India has failed miserably on housing its needy. Large parts of the country look chaotic and filthy not because of its poor and uneducated, but because of the apathy of the rich and educated. Slums are allowed to grow organically and are never noticed till they become an irreversible problem. Again, in urban areas of the West, slums have been converted into low-cost housing complexes. These countries have created a mechanism for the transition, rather than letting such settlements take their own course.
What explains Nehru’s fussiness over urban India’s architecture style? Was it because visitors from abroad were neither going to visit a village nor judge the country by its neglect of villagers? The latter were part of exotic India, preserved in misery and poverty.
If Gandhi had lived longer, we would have had a different India, one with better villages that their residents would not be leaving in such large numbers. But Nehru was content with one housing conference in Delhi that was probably of benefit to no one.

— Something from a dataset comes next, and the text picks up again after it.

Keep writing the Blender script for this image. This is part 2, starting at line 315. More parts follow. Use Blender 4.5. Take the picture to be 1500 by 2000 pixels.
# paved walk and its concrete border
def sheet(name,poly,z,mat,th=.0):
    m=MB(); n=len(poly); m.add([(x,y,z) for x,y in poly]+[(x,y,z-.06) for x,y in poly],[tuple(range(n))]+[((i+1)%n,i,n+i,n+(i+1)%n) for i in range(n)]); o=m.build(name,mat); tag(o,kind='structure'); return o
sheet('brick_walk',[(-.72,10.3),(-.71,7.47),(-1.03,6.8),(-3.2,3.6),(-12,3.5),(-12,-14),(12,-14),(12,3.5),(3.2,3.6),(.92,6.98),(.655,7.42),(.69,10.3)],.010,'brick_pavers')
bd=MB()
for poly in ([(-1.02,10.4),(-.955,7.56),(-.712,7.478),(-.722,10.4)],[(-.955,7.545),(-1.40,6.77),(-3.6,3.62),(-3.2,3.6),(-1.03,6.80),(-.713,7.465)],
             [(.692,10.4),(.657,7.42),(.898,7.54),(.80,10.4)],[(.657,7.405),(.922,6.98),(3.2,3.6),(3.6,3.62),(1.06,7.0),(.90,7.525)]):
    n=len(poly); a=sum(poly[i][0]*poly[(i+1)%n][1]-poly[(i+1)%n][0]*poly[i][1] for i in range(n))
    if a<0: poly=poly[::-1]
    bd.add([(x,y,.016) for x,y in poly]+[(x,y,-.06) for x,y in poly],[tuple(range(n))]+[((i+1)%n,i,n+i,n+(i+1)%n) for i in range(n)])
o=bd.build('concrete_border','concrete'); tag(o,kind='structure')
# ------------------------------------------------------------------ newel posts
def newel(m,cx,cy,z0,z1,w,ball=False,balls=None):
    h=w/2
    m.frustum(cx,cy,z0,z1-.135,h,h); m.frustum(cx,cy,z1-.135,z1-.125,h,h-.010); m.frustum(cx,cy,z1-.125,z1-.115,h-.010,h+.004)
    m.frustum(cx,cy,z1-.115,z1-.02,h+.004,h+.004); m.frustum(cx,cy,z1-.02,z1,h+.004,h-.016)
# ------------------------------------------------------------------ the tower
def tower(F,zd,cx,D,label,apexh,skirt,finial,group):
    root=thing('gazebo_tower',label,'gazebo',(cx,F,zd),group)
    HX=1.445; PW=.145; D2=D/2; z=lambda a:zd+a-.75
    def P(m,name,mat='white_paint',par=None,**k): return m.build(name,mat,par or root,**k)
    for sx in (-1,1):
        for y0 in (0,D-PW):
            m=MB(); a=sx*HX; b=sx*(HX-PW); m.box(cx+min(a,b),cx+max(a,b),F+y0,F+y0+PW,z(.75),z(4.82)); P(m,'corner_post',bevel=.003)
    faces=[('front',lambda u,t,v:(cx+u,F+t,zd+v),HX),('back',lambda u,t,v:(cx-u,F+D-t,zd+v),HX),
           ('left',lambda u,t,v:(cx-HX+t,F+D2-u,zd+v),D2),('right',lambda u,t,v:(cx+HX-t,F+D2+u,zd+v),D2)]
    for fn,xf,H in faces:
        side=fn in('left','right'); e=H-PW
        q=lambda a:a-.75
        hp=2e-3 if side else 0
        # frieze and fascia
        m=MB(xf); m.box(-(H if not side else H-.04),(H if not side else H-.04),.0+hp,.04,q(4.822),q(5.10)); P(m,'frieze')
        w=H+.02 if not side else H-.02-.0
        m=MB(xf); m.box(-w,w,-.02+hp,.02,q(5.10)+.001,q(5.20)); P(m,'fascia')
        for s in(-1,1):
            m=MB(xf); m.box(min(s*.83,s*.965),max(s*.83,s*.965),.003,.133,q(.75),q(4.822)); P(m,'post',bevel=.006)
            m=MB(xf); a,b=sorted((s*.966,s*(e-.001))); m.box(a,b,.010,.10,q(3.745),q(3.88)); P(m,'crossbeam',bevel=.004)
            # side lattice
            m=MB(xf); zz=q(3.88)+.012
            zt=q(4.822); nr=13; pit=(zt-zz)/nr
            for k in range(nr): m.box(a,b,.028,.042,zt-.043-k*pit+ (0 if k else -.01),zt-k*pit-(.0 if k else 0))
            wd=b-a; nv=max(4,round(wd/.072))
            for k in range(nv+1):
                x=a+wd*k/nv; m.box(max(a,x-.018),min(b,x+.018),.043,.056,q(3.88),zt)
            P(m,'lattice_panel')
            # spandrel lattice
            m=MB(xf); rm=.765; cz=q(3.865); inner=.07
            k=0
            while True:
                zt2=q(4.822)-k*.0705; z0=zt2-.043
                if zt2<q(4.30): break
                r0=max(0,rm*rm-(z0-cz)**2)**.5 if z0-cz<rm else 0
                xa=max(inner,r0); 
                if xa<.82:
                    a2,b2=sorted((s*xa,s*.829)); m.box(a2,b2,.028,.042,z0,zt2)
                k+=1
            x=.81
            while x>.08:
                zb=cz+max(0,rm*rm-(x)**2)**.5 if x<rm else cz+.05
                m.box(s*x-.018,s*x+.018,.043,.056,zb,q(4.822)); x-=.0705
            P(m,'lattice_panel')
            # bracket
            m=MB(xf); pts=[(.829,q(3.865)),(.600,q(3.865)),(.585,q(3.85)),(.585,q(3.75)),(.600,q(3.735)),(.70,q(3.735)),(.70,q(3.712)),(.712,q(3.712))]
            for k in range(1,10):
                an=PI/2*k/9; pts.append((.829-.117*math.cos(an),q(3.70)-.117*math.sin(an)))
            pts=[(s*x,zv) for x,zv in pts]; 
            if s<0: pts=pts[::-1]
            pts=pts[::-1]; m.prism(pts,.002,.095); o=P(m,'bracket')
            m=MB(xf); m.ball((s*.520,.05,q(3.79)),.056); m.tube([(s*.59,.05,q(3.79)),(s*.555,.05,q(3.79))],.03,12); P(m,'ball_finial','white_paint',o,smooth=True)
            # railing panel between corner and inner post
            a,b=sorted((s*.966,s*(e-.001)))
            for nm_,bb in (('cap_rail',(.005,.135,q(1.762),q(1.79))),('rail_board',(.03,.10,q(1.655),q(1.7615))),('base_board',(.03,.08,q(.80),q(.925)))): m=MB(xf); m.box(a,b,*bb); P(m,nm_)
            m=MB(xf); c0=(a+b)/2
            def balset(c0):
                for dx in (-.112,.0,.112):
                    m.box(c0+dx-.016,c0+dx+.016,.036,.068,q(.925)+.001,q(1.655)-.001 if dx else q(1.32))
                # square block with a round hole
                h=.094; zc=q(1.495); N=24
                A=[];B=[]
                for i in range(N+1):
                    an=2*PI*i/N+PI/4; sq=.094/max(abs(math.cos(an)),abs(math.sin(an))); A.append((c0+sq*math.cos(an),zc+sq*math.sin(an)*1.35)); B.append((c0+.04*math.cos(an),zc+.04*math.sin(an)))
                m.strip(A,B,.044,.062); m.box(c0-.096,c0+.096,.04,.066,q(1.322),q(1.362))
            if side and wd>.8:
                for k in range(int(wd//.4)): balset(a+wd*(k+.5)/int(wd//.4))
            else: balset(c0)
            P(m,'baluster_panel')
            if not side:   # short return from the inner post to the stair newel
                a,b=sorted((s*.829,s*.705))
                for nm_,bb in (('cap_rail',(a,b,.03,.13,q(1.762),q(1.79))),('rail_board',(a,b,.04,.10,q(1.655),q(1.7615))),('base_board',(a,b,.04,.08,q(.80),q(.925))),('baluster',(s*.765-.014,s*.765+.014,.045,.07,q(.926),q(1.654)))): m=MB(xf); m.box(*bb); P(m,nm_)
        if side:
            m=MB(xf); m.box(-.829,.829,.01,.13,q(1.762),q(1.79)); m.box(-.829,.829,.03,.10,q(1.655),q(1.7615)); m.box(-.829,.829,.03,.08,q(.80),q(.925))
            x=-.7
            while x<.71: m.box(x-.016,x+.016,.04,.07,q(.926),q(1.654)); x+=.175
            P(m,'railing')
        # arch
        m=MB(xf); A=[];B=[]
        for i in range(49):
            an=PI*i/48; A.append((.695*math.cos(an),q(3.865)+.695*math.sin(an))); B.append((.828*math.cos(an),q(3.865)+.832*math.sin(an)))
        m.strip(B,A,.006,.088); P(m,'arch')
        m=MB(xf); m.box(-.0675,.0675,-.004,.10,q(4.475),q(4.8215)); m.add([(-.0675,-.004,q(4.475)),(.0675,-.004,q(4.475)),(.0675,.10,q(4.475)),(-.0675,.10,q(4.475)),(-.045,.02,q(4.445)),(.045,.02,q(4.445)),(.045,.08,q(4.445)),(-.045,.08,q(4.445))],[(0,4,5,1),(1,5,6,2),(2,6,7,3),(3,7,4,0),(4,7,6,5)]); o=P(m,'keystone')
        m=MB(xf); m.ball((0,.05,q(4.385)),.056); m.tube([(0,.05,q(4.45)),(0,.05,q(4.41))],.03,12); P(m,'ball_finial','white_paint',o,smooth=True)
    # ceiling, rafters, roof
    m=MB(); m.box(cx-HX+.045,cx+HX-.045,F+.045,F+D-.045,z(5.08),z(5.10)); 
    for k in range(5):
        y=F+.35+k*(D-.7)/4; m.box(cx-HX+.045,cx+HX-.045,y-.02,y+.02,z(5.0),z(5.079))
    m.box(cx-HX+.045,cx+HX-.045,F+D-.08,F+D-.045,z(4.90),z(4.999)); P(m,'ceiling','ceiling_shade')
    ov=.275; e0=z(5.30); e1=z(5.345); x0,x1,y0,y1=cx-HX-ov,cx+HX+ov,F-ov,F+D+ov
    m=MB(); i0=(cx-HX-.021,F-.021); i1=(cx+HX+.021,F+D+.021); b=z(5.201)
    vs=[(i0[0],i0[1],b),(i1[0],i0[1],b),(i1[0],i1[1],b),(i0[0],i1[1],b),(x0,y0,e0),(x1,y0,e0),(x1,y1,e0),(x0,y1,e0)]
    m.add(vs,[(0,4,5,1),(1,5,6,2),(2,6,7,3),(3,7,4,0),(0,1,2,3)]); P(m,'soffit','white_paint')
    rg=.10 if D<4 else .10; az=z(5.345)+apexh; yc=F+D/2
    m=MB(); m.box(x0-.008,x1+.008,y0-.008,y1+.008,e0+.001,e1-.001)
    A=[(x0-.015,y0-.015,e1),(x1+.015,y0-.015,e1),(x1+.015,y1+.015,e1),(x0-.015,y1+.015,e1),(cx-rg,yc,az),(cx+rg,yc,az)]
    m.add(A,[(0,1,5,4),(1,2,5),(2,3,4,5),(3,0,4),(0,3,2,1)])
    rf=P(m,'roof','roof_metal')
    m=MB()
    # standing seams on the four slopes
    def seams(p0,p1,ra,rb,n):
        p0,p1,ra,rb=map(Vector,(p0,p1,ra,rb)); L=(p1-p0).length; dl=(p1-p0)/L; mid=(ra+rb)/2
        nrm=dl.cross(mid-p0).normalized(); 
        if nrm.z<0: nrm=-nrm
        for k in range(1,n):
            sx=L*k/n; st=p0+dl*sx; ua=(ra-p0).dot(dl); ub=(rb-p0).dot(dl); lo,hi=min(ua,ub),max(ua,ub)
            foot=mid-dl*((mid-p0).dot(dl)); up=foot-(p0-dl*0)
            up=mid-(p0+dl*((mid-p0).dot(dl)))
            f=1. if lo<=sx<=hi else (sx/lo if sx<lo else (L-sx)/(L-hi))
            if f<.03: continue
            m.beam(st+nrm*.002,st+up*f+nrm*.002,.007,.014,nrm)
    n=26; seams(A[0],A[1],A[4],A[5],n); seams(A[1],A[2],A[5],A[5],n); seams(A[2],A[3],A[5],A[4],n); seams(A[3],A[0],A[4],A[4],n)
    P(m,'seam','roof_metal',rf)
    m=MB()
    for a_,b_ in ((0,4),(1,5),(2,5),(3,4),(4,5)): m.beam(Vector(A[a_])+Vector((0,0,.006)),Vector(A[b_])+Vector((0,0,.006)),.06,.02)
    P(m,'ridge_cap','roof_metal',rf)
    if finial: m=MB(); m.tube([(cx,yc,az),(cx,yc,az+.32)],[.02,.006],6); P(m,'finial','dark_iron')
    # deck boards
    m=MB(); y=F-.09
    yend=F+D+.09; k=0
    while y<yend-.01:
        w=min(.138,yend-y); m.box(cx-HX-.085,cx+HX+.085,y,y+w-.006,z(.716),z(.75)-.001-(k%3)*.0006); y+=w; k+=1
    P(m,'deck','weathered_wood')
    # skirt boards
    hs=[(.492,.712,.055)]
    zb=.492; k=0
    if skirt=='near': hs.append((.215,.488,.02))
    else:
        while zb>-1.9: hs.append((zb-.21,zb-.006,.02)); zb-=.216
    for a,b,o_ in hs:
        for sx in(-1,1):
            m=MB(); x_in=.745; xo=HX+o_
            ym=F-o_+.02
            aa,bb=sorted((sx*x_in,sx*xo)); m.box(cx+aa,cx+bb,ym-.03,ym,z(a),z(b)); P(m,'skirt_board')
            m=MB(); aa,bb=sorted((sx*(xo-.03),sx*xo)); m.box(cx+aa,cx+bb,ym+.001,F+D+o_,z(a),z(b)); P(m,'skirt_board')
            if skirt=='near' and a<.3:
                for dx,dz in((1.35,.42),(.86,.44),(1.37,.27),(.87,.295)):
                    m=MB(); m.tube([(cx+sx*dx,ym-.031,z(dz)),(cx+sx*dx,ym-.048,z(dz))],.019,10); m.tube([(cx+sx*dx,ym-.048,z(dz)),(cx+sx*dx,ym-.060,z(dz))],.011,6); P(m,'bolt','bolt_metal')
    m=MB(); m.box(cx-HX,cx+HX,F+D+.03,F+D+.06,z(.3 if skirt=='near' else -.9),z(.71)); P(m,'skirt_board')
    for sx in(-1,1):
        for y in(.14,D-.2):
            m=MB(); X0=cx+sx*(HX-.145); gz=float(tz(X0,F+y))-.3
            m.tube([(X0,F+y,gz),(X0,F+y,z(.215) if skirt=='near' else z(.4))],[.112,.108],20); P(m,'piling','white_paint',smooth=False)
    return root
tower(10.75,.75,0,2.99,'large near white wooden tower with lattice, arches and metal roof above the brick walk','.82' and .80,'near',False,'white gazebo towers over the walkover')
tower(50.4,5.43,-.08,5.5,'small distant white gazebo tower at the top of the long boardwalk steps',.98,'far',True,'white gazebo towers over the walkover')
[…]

India has millions of people who get on with their lives without any help from the state. They exist for the state but the state doesn’t exist for them. Government notices have been overwhelmingly in English. In a country where a vast majority did not know the language, Nehru spoke in the colonial master’s voice. What he said was elegantly structured, no doubt. “Long years ago, we made a tryst with destiny, and now the time comes when we shall redeem our pledge, not wholly or in full measure, but very substantially,” he had said at the stroke of the midnight hour on August 15th, 1947, in his most famous speech. But even today, more than 80 per cent of Indians do not know the meaning of those lines. In the same speech, he referred to Gandhi, saying “…We have often been unworthy followers of his and have strayed from his message”. It did not take much time for Nehru himself to stray.